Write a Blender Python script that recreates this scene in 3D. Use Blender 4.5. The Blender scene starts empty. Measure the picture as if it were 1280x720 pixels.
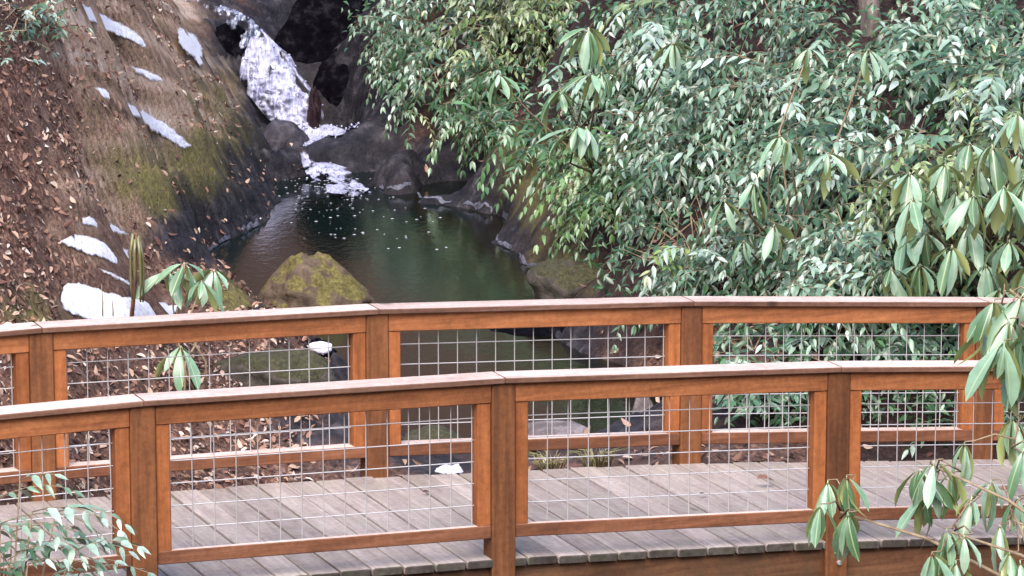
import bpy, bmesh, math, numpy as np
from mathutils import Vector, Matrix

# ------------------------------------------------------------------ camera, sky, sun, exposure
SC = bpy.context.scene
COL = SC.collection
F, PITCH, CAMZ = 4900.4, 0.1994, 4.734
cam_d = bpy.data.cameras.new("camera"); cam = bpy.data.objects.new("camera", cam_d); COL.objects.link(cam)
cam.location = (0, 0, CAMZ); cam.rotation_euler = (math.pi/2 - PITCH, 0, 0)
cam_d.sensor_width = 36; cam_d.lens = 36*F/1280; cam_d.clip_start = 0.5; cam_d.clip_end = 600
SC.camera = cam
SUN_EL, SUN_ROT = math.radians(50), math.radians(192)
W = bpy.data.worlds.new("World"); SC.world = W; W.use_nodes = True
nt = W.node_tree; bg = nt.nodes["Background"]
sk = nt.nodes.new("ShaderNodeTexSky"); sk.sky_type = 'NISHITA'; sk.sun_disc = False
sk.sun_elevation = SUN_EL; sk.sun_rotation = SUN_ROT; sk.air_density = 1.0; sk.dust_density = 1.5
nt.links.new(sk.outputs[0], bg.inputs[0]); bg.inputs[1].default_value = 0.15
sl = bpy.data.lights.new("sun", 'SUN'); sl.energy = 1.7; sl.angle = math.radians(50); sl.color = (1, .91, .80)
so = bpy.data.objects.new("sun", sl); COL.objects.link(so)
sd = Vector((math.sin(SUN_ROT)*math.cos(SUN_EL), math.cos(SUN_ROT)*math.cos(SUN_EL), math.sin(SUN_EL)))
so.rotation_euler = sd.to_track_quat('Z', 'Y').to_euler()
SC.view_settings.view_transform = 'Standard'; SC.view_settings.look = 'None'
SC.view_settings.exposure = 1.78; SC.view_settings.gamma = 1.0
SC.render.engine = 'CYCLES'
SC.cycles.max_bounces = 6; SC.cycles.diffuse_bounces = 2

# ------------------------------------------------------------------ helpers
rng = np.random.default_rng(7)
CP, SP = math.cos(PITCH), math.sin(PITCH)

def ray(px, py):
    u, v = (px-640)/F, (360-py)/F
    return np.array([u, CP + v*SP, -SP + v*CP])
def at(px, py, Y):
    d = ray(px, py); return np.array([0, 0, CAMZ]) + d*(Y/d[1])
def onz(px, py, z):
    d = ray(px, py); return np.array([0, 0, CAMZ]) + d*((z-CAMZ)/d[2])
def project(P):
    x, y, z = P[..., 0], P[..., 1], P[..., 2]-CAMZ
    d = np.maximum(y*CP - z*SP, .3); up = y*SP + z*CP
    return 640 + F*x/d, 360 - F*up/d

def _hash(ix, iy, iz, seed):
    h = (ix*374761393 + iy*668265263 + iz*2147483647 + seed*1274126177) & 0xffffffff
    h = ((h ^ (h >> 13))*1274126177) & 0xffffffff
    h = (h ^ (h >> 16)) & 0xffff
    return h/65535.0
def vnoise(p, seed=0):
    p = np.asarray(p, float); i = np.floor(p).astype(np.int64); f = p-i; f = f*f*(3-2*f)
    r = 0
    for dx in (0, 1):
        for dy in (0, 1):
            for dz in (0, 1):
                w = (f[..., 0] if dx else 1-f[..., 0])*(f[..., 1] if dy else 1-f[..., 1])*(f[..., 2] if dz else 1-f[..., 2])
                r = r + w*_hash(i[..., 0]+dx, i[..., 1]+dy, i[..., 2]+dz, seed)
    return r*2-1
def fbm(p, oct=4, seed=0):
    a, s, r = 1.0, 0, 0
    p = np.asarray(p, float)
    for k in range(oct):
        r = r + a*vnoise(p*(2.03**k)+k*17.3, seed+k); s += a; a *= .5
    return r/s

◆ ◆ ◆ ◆

Task prompt:
Write out an exact copy of the listing, first line through the line containing "from mathutils import Vector, Matrix", with the pictures left out.

Solved exercise:
Write a Blender Python script that recreates this scene in 3D. Use Blender 4.5. The Blender scene starts empty. Measure the picture as if it were 1280x720 pixels.
import bpy, bmesh, math, numpy as np
from mathutils import Vector, Matrix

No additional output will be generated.